MUSHROOMS, snowdrops and spaniels with floppy ears – spring is in the air at Penn Wood.
Youngsters are out building Eeyore houses, the February sunlight is streaming through the branches of the ancient beech and birch trees and the sound of birdsong is everywhere.
What better way to blow away the cobwebs than to take a wander into this Woodland Trust enclave which used to form part of Wycombe Heath, 4,000 acres of heathland and woods with a surprisingly rich and varied heritage.

Back in the 13th century this was where commoners would pasture their pigs, but the Romans roamed these woods centuries before that, with artefacts like brooches, dishes, coins and tools indicating the presence of a settlement here from 100 to 300 AD.
There is also strong evidence of iron smelting in the woods, with some pottery remnants discovered which could pre-date the Romans, indicating they were simply continuing the iron production that had already been established in the Iron Age.
From as early as 500AD the wood was used as a deer enclosure and the parish of Penn takes its name from this saxon enclosure, or ‘pen’. As in other areas of the Chiltern countryside, by the reign of Henry I (1100 – 1135 AD), the woodland was used as a hunting ground for the citizens of London.
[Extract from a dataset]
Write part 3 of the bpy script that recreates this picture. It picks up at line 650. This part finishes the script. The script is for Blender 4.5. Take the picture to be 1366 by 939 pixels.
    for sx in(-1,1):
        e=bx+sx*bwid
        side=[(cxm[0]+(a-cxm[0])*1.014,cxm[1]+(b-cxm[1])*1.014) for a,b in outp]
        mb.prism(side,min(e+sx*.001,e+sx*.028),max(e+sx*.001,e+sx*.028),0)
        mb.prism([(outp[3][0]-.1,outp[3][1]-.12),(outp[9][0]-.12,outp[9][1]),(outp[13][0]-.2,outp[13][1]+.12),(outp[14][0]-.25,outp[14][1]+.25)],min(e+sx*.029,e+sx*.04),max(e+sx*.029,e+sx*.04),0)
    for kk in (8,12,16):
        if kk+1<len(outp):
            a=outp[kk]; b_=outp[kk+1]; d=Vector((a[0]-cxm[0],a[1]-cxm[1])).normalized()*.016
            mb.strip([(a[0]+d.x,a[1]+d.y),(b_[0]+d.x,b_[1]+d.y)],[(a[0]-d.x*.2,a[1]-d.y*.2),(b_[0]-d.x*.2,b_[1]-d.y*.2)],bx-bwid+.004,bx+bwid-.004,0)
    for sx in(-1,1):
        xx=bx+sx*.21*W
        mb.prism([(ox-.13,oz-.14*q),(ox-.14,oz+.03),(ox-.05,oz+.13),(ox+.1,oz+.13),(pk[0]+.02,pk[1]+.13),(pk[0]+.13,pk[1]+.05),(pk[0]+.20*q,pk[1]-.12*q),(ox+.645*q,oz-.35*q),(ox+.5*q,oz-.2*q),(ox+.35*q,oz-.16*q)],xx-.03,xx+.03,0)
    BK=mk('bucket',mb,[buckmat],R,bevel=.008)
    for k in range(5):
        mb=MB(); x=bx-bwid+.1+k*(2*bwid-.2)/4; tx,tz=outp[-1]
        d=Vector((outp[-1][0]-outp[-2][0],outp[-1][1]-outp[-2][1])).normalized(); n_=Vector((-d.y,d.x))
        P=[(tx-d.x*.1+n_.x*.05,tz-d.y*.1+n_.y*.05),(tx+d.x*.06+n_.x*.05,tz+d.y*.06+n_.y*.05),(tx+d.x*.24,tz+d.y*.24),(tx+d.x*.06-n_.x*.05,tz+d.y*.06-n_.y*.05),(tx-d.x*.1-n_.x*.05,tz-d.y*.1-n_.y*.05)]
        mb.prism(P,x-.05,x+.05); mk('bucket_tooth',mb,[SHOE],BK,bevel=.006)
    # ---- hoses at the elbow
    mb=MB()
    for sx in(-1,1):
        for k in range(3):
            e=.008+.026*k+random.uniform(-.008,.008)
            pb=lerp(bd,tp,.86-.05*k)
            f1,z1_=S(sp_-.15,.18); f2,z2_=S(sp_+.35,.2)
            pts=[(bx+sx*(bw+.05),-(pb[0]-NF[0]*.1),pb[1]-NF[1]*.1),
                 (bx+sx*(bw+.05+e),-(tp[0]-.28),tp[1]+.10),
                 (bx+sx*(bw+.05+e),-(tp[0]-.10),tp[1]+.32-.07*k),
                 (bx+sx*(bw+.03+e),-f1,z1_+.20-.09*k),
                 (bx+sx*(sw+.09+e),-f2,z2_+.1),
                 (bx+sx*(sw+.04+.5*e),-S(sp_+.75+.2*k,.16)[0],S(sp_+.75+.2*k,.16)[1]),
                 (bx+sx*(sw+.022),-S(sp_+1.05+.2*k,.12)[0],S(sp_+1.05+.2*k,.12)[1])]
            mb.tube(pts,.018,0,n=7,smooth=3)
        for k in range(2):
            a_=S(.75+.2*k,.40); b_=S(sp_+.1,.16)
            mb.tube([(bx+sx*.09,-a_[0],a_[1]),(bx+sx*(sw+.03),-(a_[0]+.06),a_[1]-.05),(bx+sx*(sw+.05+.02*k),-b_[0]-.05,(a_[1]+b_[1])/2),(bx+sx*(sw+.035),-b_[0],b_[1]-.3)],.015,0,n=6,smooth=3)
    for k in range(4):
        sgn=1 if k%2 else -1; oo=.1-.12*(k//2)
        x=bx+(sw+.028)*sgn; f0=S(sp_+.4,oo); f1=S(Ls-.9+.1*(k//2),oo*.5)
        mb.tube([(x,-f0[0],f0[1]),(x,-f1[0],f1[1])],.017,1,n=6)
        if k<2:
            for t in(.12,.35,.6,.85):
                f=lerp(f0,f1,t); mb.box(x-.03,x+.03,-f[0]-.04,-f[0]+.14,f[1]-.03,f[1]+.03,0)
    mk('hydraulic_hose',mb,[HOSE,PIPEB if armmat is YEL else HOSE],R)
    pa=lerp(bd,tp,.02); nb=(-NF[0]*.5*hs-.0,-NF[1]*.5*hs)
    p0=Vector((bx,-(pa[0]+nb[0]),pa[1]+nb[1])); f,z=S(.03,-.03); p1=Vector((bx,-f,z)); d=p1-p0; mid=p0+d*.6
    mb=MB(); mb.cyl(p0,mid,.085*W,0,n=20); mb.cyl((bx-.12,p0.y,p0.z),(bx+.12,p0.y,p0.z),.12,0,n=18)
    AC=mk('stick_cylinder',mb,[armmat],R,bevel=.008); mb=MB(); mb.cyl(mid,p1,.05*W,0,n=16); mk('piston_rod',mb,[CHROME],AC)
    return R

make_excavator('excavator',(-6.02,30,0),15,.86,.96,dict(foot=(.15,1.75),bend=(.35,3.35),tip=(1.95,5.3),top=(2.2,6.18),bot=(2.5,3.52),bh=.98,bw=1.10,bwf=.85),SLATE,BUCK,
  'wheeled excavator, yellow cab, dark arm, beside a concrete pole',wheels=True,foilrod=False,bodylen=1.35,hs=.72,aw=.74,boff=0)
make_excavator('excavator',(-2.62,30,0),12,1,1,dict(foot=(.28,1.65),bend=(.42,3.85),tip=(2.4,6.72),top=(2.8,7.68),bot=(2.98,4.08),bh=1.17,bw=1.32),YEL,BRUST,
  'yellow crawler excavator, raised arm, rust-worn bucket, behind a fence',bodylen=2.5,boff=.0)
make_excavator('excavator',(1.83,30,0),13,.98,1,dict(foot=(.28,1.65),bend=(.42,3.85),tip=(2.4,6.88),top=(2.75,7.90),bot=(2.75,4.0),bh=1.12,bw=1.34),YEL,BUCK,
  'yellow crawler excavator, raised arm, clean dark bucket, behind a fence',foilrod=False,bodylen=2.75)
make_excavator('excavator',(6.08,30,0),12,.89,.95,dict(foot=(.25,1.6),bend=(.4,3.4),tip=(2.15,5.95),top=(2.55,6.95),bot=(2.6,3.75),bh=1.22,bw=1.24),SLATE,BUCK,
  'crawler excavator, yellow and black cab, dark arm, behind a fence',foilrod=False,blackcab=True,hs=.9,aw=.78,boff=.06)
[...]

Pigs were an essential part of the medieval woodland economy with commoners exercising their right to pannage, the entitlement to put pigs out to eat the acorns and other nuts found in the wooded areas of the common, to fatten them up in autumn.
Dry hollows found throughout the wood may show where flint, clay, sand, gravel or chalk have been extracted. Clay from this area was used to produce distinctive decorative flooring tiles which could be seen in royal palaces, churches and manor houses across England.
In the 19th century, the Enclosure Acts changed legal property rights to land that previously permitted communal use and in 1855, ownership of Common Wood and Penn Wood passed to the 1st Earl Howe, forcing many local people and their livestock off the land and sparking years of unlawful protest where poaching was rife.

During the Second World War, Penn Wood was used as an army training camp, complete with an assault course and a rifle range. Later it was used as a prisoner-of-war reception centre and then as a holding base for Polish soldiers.
Wandering through the woodland today, it’s easy to conjure up vivid echoes of different times in the history of the place amid the busy drumming of a woodpecker and the chirps and chirrups of the other woodland birds.
When Earl Howe took private ownership of the common land, he removed the livestock and set about arranging the re-forestation of the land with oak, beech and conifers.

He laid out ornamental drives and avenues lined with rhododendrons and azaleas, cherry laurel and spineless holly for the benefit of the Countess who was fond of driving in the woods.
The branches are bare at the moment and the ornamental species have yet to flower, but the memories crowd in: of aristocratic shooting parties visiting the estate in Victorian times, perhaps, or the bodgers who lived and worked here for centuries, fashioning chair legs and spindles for the furniture trade.
By the middle of the 19th century Hgh Wycombe had become a centre for furniture production and there were a hundred factories in the area, many using Penn and Common Woods as a source of timber, with tall narrow beeches being planted to replace more traditional oaks.

For two centuries, wood-turners called bodgers worked in shacks in the woods, cutting and shaping the wood into legs and spindles and drying them in piles before taking them to the factories to sell – with a small number continuing to work in the woods right up until the 1950s.
Over time, the once ancient pasture changed to privately-owned forest, although public access was not restored until 1999 when, after a long campaign to prevent the site being turned into an 18-hole golf course, Penn Wood was acquired by The Woodland Trust. Public ownership of Common Wood returned in 2002 when it was bought by the Penn and Tylers Green Residents’ Society.

The wild boar and wolves may have gone but grazing cattle have returned, helping to maintain open pasture by trampling down thickets and fertilizing the ground, with the aim of encouraging an array of flora and fauna to return to the site, including butterflies and other insects, nesting birds and wild flowers.
Birds to be found here range from tawny owls to kestrels and buzzards, while those lichen-covered dead branches provide welcome hiding places for a dozen scarce beetle species.
Butterflies range from the purple hairstreak up in the high canopy to the marbled white in the wide sunny glades.

But our leisurely February ramble is almost at an end as we retrace our steps towards the wonderfully peaceful churchyard of the ancient Holy Trinity church, which squats at the edge of the woodland.
Every generation for over 800 years has left its mark on this church, from the 12th century through the persecution of the Reformation to the present day, and emerging from the trees into the wintry evening sunlight, this feels like a place where the past casts long shadows.
As a pheasant scuttles for cover amid the silent gravestones, it feels a suitable place to pause a moment and ponder the moving individual stories recounted by each monument, from those of the landed local gentry to that of the most short-lived child.
Inside the church there is a great deal more to discover about the history, monuments and memorials of Penn – but that, as they say, is another story.